◆ WORK REQUIRED ◆
Look at the data below and print exactly the lines from its first line through the line with "front_facing['label'] = 'creased"; the pictures stay out of the copy.

◆ DATASET RECORDS ◆

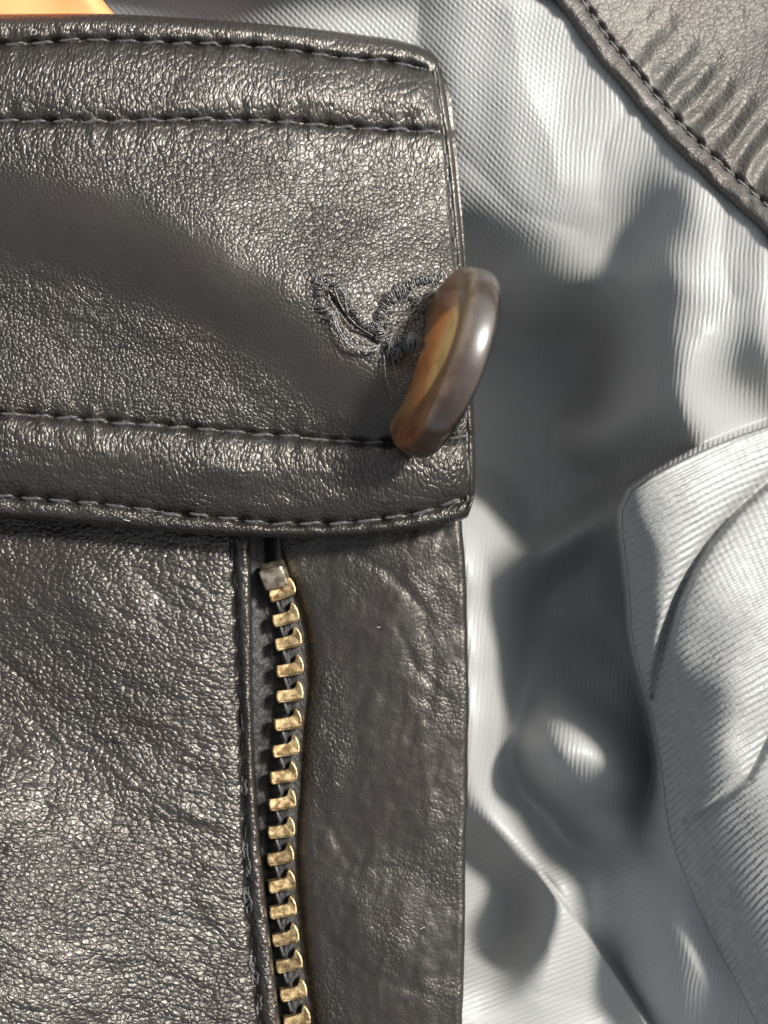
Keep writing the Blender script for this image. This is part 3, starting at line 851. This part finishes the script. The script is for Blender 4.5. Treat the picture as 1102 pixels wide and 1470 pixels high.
def facing_z(px, py):
    z = z_fac(px, py)
    dl = px - f_left(py); dr = f_right(py) - px
    z = z + 0.10 * fbm((px + 0.5 * py) / 46, (py - 0.9 * px) / 90, 101, 2)
    z = z + 0.06 * fbm((px * 0.9 + 0.45 * py) / 17, (py - 0.6 * px) / 30, 103, 2) * sstep(0, 30, dl)
    z = z + 0.015 * fbm(px / 9, py / 9, 107, 2)
    q = np.clip(1 - dl / 26.0, 0, 1); z = z - 1.3 * (1 - np.sqrt(np.clip(1 - q * q, 0, 1)))
    q = np.clip(1 - dr / 10.0, 0, 1); z = z - 0.75 * (1 - np.sqrt(np.clip(1 - q * q, 0, 1)))
    # long curved creases
    for pl, a, w in (([(470, 780), (560, 820), (610, 880), (625, 960), (612, 1030)], 0.22, 5), ([(600, 1000), (560, 1180), (490, 1260)], 0.15, 6),
                     ([(450, 1330), (530, 1400), (650, 1440)], 0.18, 5), ([(440, 1120), (500, 1240), (590, 1250)], 0.14, 4),
                     ([(570, 900), (598, 960), (640, 1000)], 0.16, 4), ([(520, 800), (590, 850), (650, 930)], 0.12, 4)):
        z = z - 0.4 * a * np.exp(-(polydist(px, py, pl) / (w * 1.6)) ** 2)
    return z


us = np.r_[np.linspace(0, 0.12, 18, endpoint=False), np.linspace(0.12, 0.955, 95, endpoint=False), np.linspace(0.955, 1, 14)]
U, FY = np.meshgrid(us, ys2)
wav = 1.3 * vnoise(FY / 60, FY * 0, 111) + 0.35 * vnoise(FY / 15, FY * 0, 113)
FX = f_left(FY) + (f_right(FY) - f_left(FY)) * U
FZ = facing_z(FX, FY)
FX = FX + wav * U
gx = FX * K; gy = FY * K
gu = gx * 1.0 + 0.35 * gy + 0.4 * fbm(FX / 70, FY / 70, 121, 2); gv = gy * 0.85 - 0.3 * gx + 0.4 * fbm(FX / 70, FY / 70, 123, 2)
gamp = (0.35 + 0.65 * sstep(-0.3, 0.6, fbm(FX / 90, FY / 90, 127, 2))) * (0.5 + 0.5 * sstep(100, 0, FX - f_left(FY)))
front_facing = sheet('front_facing', FX, FY, FZ, M_FACING, jacket, thick=1.1, attrs={'guv': np.stack([gu, gv, gu * 0], -1), 'gamp': gamp})
front_facing['label'] = 'creased smoother leather strip beyond the zip teeth'

# ---- zipper ----------------------------------------------------------
TEETH = [(404, 850), (409, 886), (413, 921), (415, 960), (415, 997), (412, 1037), (409, 1075), (406, 1113), (404, 1152), (403, 1192), (402, 1230), (403, 1268), (405, 1306), (409, 1345), (414, 1383), (420, 1424), (425, 1463), (432, 1503), (439, 1543)]
zc = curve([(y, x) for x, y in TEETH])
ty = np.linspace(700, 1640, 240)
tx = zc(np.clip(ty, 850, 1640)) - 4 * sstep(850, 760, ty)
tu = np.linspace(-62, 42, 40)
TX = tx[:, None] + tu[None]; TY = np.repeat(ty[:, None], 40, 1)
TZ = 3.3 + 0.9 * np.exp(-((tu[None] + 2) / 10) ** 2) - 0.5 * np.exp(-((tu[None] + 24) / 8) ** 2) + 0.06 * vnoise(TX / 5, TY / 9, 131) + 0.5 * sstep(-30, -60, tu)[None]
zipper = sheet('zipper', TX, TY, TZ, M_TAPE, jacket, thick=0.5)
zipper['label'] = 'brass toothed zip on black tape'

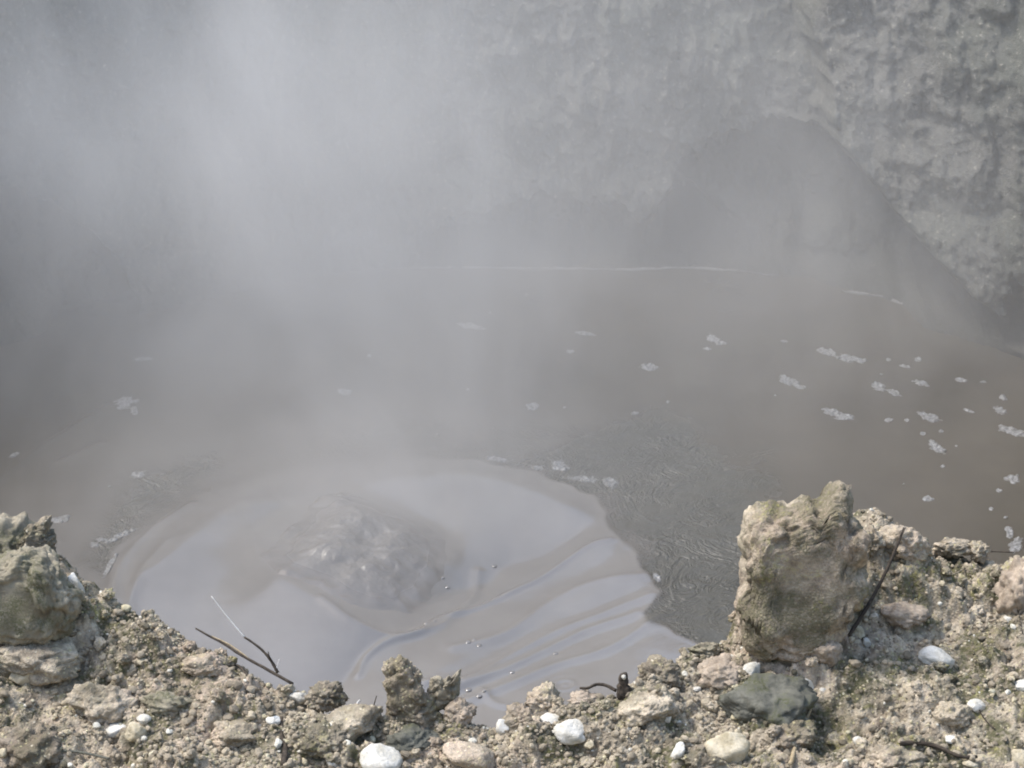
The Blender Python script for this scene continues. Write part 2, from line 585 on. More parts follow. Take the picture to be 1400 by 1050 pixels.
for _ in range(5000):
    q = np.zeros_like(QH)
    q[1:-1, 1:-1] = ((QH[2:, 1:-1] + QH[:-2, 1:-1]) / hy ** 2 + al * (QH[1:-1, 2:] + QH[1:-1, :-2]) / hx ** 2 - div[1:-1, 1:-1]) / den
    QH = np.where(qin, q, 0)
ui = np.clip((PX - px_[0]) / hx, 0, QH.shape[1] - 1.001)
vi = np.clip((PY - py_[0]) / hy, 0, QH.shape[0] - 1.001)
ii, jj = ui.astype(int), vi.astype(int)
fu, fv = ui - ii, vi - jj
PH = QH[jj, ii] * (1 - fu) * (1 - fv) + QH[jj, ii + 1] * fu * (1 - fv) + QH[jj + 1, ii] * (1 - fu) * fv + QH[jj + 1, ii + 1] * fu * fv
PH = blur(blur(PH, 1), 1)
PH += (0.006 * sstep(-0.04, 0.03, sd_fresh) + 0.006 * np.exp(-(sd_fresh / 0.03) ** 2)) * sstep(500, 800, SX)
# ridges and creases of the flow
ridges = [([(488, 912), (500, 890), (530, 870), (570, 855), (600, 830), (640, 815), (700, 790), (740, 775), (800, 745), (835, 738)], 0.010, 0.030),
          ([(580, 925), (640, 915), (700, 880), (760, 850), (830, 830), (890, 815)], 0.014, 0.06),
          ([(600, 937), (680, 905), (740, 877), (800, 852), (870, 836)], 0.012, 0.05),
          ([(640, 945), (700, 920), (760, 897), (830, 880), (905, 842)], 0.010, 0.05),
          ([(620, 872), (690, 850), (740, 815), (800, 792), (880, 788)], 0.010, 0.06),
          ([(440, 830), (480, 852), (540, 862), (600, 840), (645, 795), (655, 760)], 0.010, 0.045),
          ([(660, 930), (680, 951), (720, 953), (745, 935)], 0.008, 0.03),
          ([(150, 830), (165, 775), (205, 730), (262, 694)], 0.012, 0.05),
          ([(175, 840), (190, 790), (230, 748)], 0.008, 0.05),
          ([(0, 655), (60, 610), (150, 555)], 0.006, 0.04),
          ([(80, 632), (140, 606)], 0.007, 0.03)]
for pts, amp, wd in ridges:
    c = smooth_curve(W(pts))
    x0, x1 = c[:, 0].min() - 0.3, c[:, 0].max() + 0.3
    y0, y1 = c[:, 1].min() - 0.3, c[:, 1].max() + 0.3
    jx = slice(*np.searchsorted(px_, (x0, x1)))
    jy = slice(*np.searchsorted(py_, (y0, y1)))
    q = seg_dist(PX[jy, jx] + 0.3 * w2[jy, jx], PY[jy, jx] + 0.3 * w2[jy, jx], [tuple(v) for v in c])
    PH[jy, jx] += 1.25 * amp * (np.exp(-(q / wd) ** 2) + 0.25 * np.exp(-(q / (0.35 * wd)) ** 2))
for (a, b), R in (((772, 927), 0.09), ((653, 868), 0.05)):
    c = on_plane(a, b)
    q = np.hypot(PX - c[0], PY - c[1])
    PH += 0.004 * np.cos(q / R * 9) * np.exp(-(q / R) ** 2)
PH += 0.004 * fbm(PX * 1.1, PY * 1.5, octaves=3)
ripple_polys = [([(690, 640), (790, 600), (900, 570), (1020, 640), (1060, 760), (1010, 900), (900, 900), (880, 830), (905, 810), (850, 745), (815, 680), (760, 650)], 0.35, 1.0),
                ([(395, 625), (560, 575), (800, 585), (860, 680), (700, 640), (560, 620)], 0.25, 0.45),
                ([(170, 690), (190, 650), (270, 630), (280, 680), (230, 720), (150, 780), (110, 790), (130, 740)], 0.22, 0.9)]
ripple = np.zeros_like(PX)
for pts, soft, amp in ripple_polys:
    ripple = np.maximum(ripple, amp * sstep(-soft, soft * 0.6, poly_sd(PX + 4.5 * warp + 0.05 * fbm(PX * 7, PY * 7, octaves=3), PY + 4.5 * warp, W(pts))))
ripple = np.clip(ripple, 0.0, 1) * (1 - 0.9 * fresh)
ripple = np.maximum(ripple, 0.03)
PH += 0.007 * ripple * fbm(PX * 5, PY * 6, octaves=4, gain=0.6)
mud_pool = mesh_from('mud_pool', np.stack([PX, PY, PH], -1).reshape(-1, 3), grid_faces(*PX.shape), M_MUD, True, {'fresh': fresh_col * (1 - 0.75 * np.clip(ripple - 0.05, 0, 1)), 'ripple': ripple})
tag(mud_pool, 'wide grey pool of hot liquid mud below the cliff', 'mud pool', kind='structure')


def pool_z(x, y):
    i = int(np.clip(np.searchsorted(px_, x), 0, len(px_) - 1))
    j = int(np.clip(np.searchsorted(py_, y), 0, len(py_) - 1))
    return float(PH[j, i])


# ------------------------------------------------------------------ the churning boil in the pool
def make_boil():
    out = W([(437, 684), (470, 676), (520, 684), (575, 700), (610, 725), (612, 765), (590, 800), (560, 826), (500, 833), (462, 828), (436, 812), (385, 800), (362, 778), (385, 745), (412, 712)])
    cx, cy = np.mean(out, 0)
    xs = np.arange(cx - 1.0, cx + 1.0, 0.0085)
    ys = np.arange(cy - 1.0, cy + 1.1, 0.0085)
    X, Y = np.meshgrid(xs, ys)
    wq = 0.035 * fbm(X * 4, Y * 4, octaves=3)
    sd = poly_sd(X + wq, Y - wq, out)
    d1, _ = domes(X + 0.5 * wq, Y, 0.42, 21, 0.95, 0.5, 0.8)
    d2, _ = domes(X - wq, Y + wq, 0.19, 22, 0.9, 0.4, 0.75)
    d3, _ = domes(X, Y, 0.08, 23, 0.7, 0.3, 0.65)
    body = sstep(-0.01, 0.42, sd)
    bil = blur(blur(0.42 * d1 * 0.17 + 0.17 * d2 * 0.24 + 0.07 * d3 * 0.26, 3), 3)
    h = body * (0.075 + bil + 0.012 * fbm(X * 8, Y * 8, octaves=5, gain=0.6))
    gx0 = on_plane(470, 780)[0]
    ring = 0.012 * np.exp(-((sd - 0.03) / 0.05) ** 2) * np.clip(0.7 + fbm(X * 5, Y * 5, octaves=3), 0, 2)
    h += ring * sstep(gx0 + 0.35, gx0 - 0.15, X)
    h += 0.03 * np.exp(-(np.hypot(X - on_plane(455, 690)[0], Y - on_plane(455, 690)[1]) / 0.10) ** 2)
    ui, vi = (X - px_[0]) / (px_[1] - px_[0]), (Y - py_[0]) / (py_[1] - py_[0])
    ii, jj = ui.astype(int), vi.astype(int)
    fu, fv = ui - ii, vi - jj
    bz = PH[jj, ii] * (1 - fu) * (1 - fv) + PH[jj, ii + 1] * fu * (1 - fv) + PH[jj + 1, ii] * (1 - fu) * fv + PH[jj + 1, ii + 1] * fu * fv
    z = bz + h * sstep(-0.04, 0.03, sd) - 0.006 * (1 - sstep(-0.06, 0.02, sd))
    keep = (sd > -0.12)
    F = grid_faces(*X.shape)
    k = keep.ravel()[F].all(1)
    F = F[k]
    used = np.unique(F)
    remap = np.full(X.size, -1)
    remap[used] = np.arange(len(used))
    V = np.stack([X, Y, z], -1).reshape(-1, 3)[used]
    return mesh_from('mud_boil', V, remap[F], M_BOIL, True, {'inner': sstep(-0.02, 0.28, sd).ravel()[used]})


tag(make_boil(), 'churning grey dome of boiling mud in the middle of the fresh flow', 'boiling mud')


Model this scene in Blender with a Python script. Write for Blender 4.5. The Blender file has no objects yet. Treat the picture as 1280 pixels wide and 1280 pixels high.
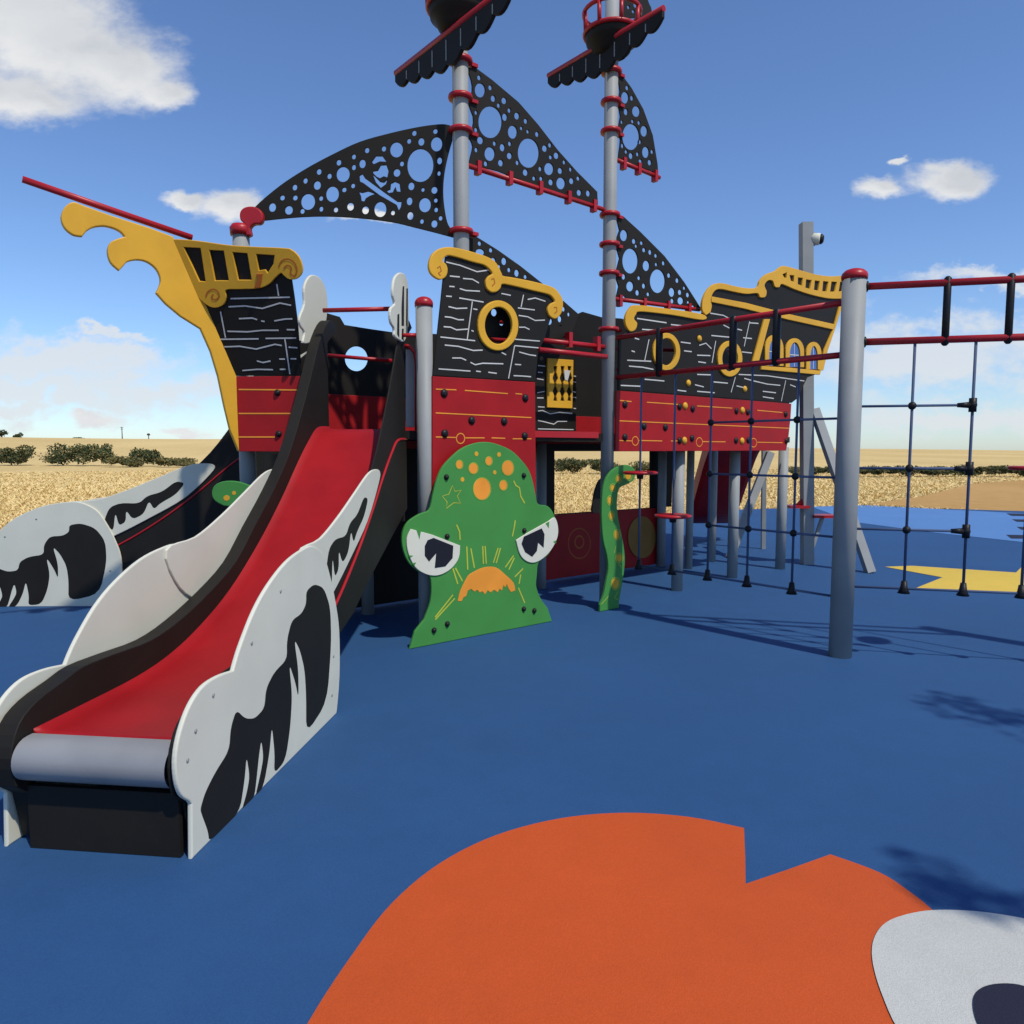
import bpy, bmesh, math, random
import numpy as np
from mathutils import Vector, Matrix
random.seed(7); np.random.seed(7)
scene = bpy.context.scene
col = scene.collection
R = math.radians

# ------------------------------------------------------------------ camera, sky, sun, exposure
F = 925.0; TILT = math.atan(79.0 / F); EYE = Vector((0, 0, 1.6))
cam_d = bpy.data.cameras.new('camera'); cam = bpy.data.objects.new('camera', cam_d); col.objects.link(cam)
cam.location = EYE; cam.rotation_euler = (math.pi / 2 - TILT, 0, 0)
cam_d.sensor_width = 36; cam_d.lens = 36 * F / 1280; cam_d.clip_end = 5000; cam_d.clip_start = 0.05
scene.camera = cam
scene.render.resolution_x = 1024; scene.render.resolution_y = 1024
scene.view_settings.view_transform = 'Standard'; scene.view_settings.look = 'None'
scene.view_settings.exposure = 0.0; scene.view_settings.gamma = 1.0

SUN_EL = R(55); SX, SY = 0.67, -0.74                       # horizontal direction towards the sun
sun_d = bpy.data.lights.new('sun', 'SUN'); sun = bpy.data.objects.new('sun', sun_d); col.objects.link(sun)
sun_d.energy = 3.9; sun_d.angle = R(1.1); sun_d.color = (1, .925, .80)
hn = math.hypot(SX, SY)
SV = Vector((SX / hn * math.cos(SUN_EL), SY / hn * math.cos(SUN_EL), math.sin(SUN_EL)))
sun.rotation_euler = SV.to_track_quat('Z', 'Y').to_euler(); sun.location = (6, -6, 12)

def ray(px, py):
    x = (px - 640) / F; v = (640 - py) / F
    return Vector((x, math.cos(TILT) + v * math.sin(TILT), -math.sin(TILT) + v * math.cos(TILT)))

class NT:
    """tiny helper for wiring node trees"""
    def __init__(s, tree): s.t = tree; s.n = tree.nodes; s.l = tree.links
    def add(s, kind, **kw):
        n = s.n.new(kind)
        for k, v in kw.items(): setattr(n, k, v)
        return n
    def put(s, sock, v):
        if hasattr(v, 'is_linked') or isinstance(v, bpy.types.NodeSocket): s.l.new(v, sock)
        else: sock.default_value = v
    def math(s, op, a, b=0.0, c=None, clamp=False):
        n = s.add('ShaderNodeMath', operation=op, use_clamp=clamp)
        s.put(n.inputs[0], a); s.put(n.inputs[1], b)
        if c is not None: s.put(n.inputs[2], c)
        return n.outputs[0]
    def step(s, v, lo, hi):
        n = s.add('ShaderNodeMapRange', interpolation_type='SMOOTHSTEP')
        s.put(n.inputs[0], v); n.inputs[1].default_value = lo; n.inputs[2].default_value = hi
        return n.outputs[0]
    def mix(s, f, a, b, mode='MIX'):
        n = s.add('ShaderNodeMix', data_type='RGBA', blend_type=mode)
        s.put(n.inputs[0], f); s.put(n.inputs[6], a); s.put(n.inputs[7], b)
        return n.outputs[2]

world = bpy.data.worlds.new('World'); scene.world = world; world.use_nodes = True
W = NT(world.node_tree); W.n.clear()
out = W.add('ShaderNodeOutputWorld'); bg = W.add('ShaderNodeBackground'); W.l.new(bg.outputs[0], out.inputs[0])
SKY = 0.118
bg.inputs[1].default_value = SKY
sky = W.add('ShaderNodeTexSky', sky_type='NISHITA', sun_disc=False)
sky.sun_elevation = SUN_EL; sky.sun_rotation = math.atan2(SX, SY)
sky.air_density = 1.0; sky.dust_density = 0.25; sky.ozone_density = 2.0; sky.altitude = 100
tc = W.add('ShaderNodeTexCoord'); sep = W.add('ShaderNodeSeparateXYZ'); W.l.new(tc.outputs['Generated'], sep.inputs[0])
yy = W.math('MAXIMUM', sep.outputs[1], 0.05)
A = W.math('DIVIDE', sep.outputs[0], yy); B = W.math('DIVIDE', sep.outputs[2], yy)
comb = W.add('ShaderNodeCombineXYZ'); W.put(comb.inputs[0], A); W.put(comb.inputs[1], W.math('MULTIPLY', B, 1.7))
def wnoise(scale, detail, rough=.6):
    n = W.add('ShaderNodeTexNoise'); W.l.new(comb.outputs[0], n.inputs['Vector'])
    n.inputs['Scale'].default_value = scale; n.inputs['Detail'].default_value = detail; n.inputs['Roughness'].default_value = rough
    return n.outputs[0]
nbig = wnoise(9, 8, .6); nfine = wnoise(26, 8, .65); nwisp = wnoise(6, 9, .7)
warp = W.add('ShaderNodeTexNoise'); W.l.new(comb.outputs[0], warp.inputs['Vector']); warp.inputs['Scale'].default_value = 11; warp.inputs['Detail'].default_value = 5; warp.inputs['Roughness'].default_value = .6
wsep = W.add('ShaderNodeSeparateColor'); W.l.new(warp.outputs['Color'], wsep.inputs[0])
def warped(amp):
    return (W.math('ADD', A, W.math('MULTIPLY', W.math('SUBTRACT', wsep.outputs[0], .5), amp)), W.math('ADD', B, W.math('MULTIPLY', W.math('SUBTRACT', wsep.outputs[1], .5), amp * .7)))
WP = warped(.085); WM = warped(.22)
def field(blobs, AB):
    d = None
    for px, py, rx, ry in blobs:
        r = ray(px, py); a0, b0 = r.x / r.y, r.z / r.y
        u = W.math('DIVIDE', W.math('SUBTRACT', AB[0], a0), rx / F); v = W.math('DIVIDE', W.math('SUBTRACT', AB[1], b0), ry / F)
        x = W.math('SQRT', W.math('ADD', W.math('MULTIPLY', u, u), W.math('MULTIPLY', v, v)))
        d = x if d is None else W.math('SMOOTH_MIN', d, x, .35)
    return d
PUFF = [(20, 10, 150, 75), (70, 62, 130, 62), (150, 90, 85, 50), (205, 118, 48, 24), (10, 125, 130, 34), (285, 258, 48, 22), (232, 250, 32, 13),
        (1195, 228, 58, 24), (1104, 234, 38, 17), (1130, 203, 18, 7), (118, 526, 44, 10), (235, 537, 34, 7), (470, 270, 60, 10)]
MIST = [(40, 458, 250, 46), (190, 484, 150, 34), (30, 505, 250, 30), (130, 440, 120, 24), (1245, 350, 130, 20), (1170, 440, 240, 50),
        (1220, 520, 240, 36), (720, 530, 320, 30), (130, 412, 60, 10)]
puffs = field(PUFF, WP); mist = field(MIST, WM)
lit = field([(x + rx * .22, y - ry * .30, rx, ry) for x, y, rx, ry in PUFF[:9]], WP)
def dens(d, lo, hi, gain, n):
    v = W.math('ADD', W.math('SUBTRACT', 1.0, d), W.math('MULTIPLY', W.math('SUBTRACT', n, 0.5), gain))
    return W.step(v, lo, hi)
p = dens(puffs, -.08, .55, .9, W.math('ADD', W.math('MULTIPLY', nbig, .45), W.math('MULTIPLY', nfine, .55)))
m = W.math('MULTIPLY', dens(mist, -.05, .75, 1.35, W.math('ADD', W.math('MULTIPLY', nwisp, .6), W.math('MULTIPLY', nfine, .4))), .85)
below = W.math('GREATER_THAN', sep.outputs[1], 0.06)
p = W.math('MULTIPLY', p, below); m = W.math('MULTIPLY', m, below)
tint = W.mix(1.0, sky.outputs[0], (.85, 1.02, 1.29, 1), 'MULTIPLY')
sh = W.math('ADD', W.math('MULTIPLY', W.step(lit, .95, .2), .5), W.math('MULTIPLY', W.step(nbig, .42, .66), .32), clamp=True)
shade = W.mix(sh, (6.9, 7.0, 7.1, 1), (4.5, 4.8, 5.3, 1))
c1 = W.mix(m, tint, (6.3, 6.6, 6.9, 1)); c2 = W.mix(p, c1, shade)
W.l.new(c2, bg.inputs[0])

# ------------------------------------------------------------------ pixel bookkeeping for tracing outlines on real planes
ZM = {'Z1': (0, 180, 3.2), 'Z2': (300, 120, 4), 'Z3': (480, 0, 1280 / 380), 'Z4': (340, 330, 1280 / 300), 'Z5': (500, 290, 1280 / 300),
      'Z6': (740, 310, 1280 / 350), 'Z7': (480, 540, 1280 / 380), 'Z8': (780, 520, 2.56), 'Y1': (0, 500, 4), 'Y2': (0, 560, 1280 / 520),
      'Y3': (960, 260, 4), 'Y4': (200, 280, 6.4), 'Y5': (0, 820, 1280 / 300), 'Y7': (640, 540, 4), 'S': (0, 0, 1)}
def T(z, pts):
    ox, oy, k = ZM[z]
    return [(ox + p[0] / k, oy + p[1] / k) for p in pts]
def ell(z, cx, cy, rx, ry, n=None):
    k = ZM[z][2]
    n = n or (28 if rx / k > 6 else 14)
    return T(z, [(cx + rx * math.cos(2 * math.pi * i / n), cy + ry * math.sin(2 * math.pi * i / n)) for i in range(n)])
def ground(px, py, z=0.0):
    r = ray(px, py); return EYE + r * ((z - EYE.z) / r.z)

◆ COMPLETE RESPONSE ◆
Keep writing the Blender script for this image. This is part 3, starting at line 851. This part finishes the script. The script is for Blender 4.5. Treat the picture as 1102 pixels wide and 1470 pixels high.
def facing_z(px, py):
    z = z_fac(px, py)
    dl = px - f_left(py); dr = f_right(py) - px
    z = z + 0.10 * fbm((px + 0.5 * py) / 46, (py - 0.9 * px) / 90, 101, 2)
    z = z + 0.06 * fbm((px * 0.9 + 0.45 * py) / 17, (py - 0.6 * px) / 30, 103, 2) * sstep(0, 30, dl)
    z = z + 0.015 * fbm(px / 9, py / 9, 107, 2)
    q = np.clip(1 - dl / 26.0, 0, 1); z = z - 1.3 * (1 - np.sqrt(np.clip(1 - q * q, 0, 1)))
    q = np.clip(1 - dr / 10.0, 0, 1); z = z - 0.75 * (1 - np.sqrt(np.clip(1 - q * q, 0, 1)))
    # long curved creases
    for pl, a, w in (([(470, 780), (560, 820), (610, 880), (625, 960), (612, 1030)], 0.22, 5), ([(600, 1000), (560, 1180), (490, 1260)], 0.15, 6),
                     ([(450, 1330), (530, 1400), (650, 1440)], 0.18, 5), ([(440, 1120), (500, 1240), (590, 1250)], 0.14, 4),
                     ([(570, 900), (598, 960), (640, 1000)], 0.16, 4), ([(520, 800), (590, 850), (650, 930)], 0.12, 4)):
        z = z - 0.4 * a * np.exp(-(polydist(px, py, pl) / (w * 1.6)) ** 2)
    return z


us = np.r_[np.linspace(0, 0.12, 18, endpoint=False), np.linspace(0.12, 0.955, 95, endpoint=False), np.linspace(0.955, 1, 14)]
U, FY = np.meshgrid(us, ys2)
wav = 1.3 * vnoise(FY / 60, FY * 0, 111) + 0.35 * vnoise(FY / 15, FY * 0, 113)
FX = f_left(FY) + (f_right(FY) - f_left(FY)) * U
FZ = facing_z(FX, FY)
FX = FX + wav * U
gx = FX * K; gy = FY * K
gu = gx * 1.0 + 0.35 * gy + 0.4 * fbm(FX / 70, FY / 70, 121, 2); gv = gy * 0.85 - 0.3 * gx + 0.4 * fbm(FX / 70, FY / 70, 123, 2)
gamp = (0.35 + 0.65 * sstep(-0.3, 0.6, fbm(FX / 90, FY / 90, 127, 2))) * (0.5 + 0.5 * sstep(100, 0, FX - f_left(FY)))
front_facing = sheet('front_facing', FX, FY, FZ, M_FACING, jacket, thick=1.1, attrs={'guv': np.stack([gu, gv, gu * 0], -1), 'gamp': gamp})
front_facing['label'] = 'creased smoother leather strip beyond the zip teeth'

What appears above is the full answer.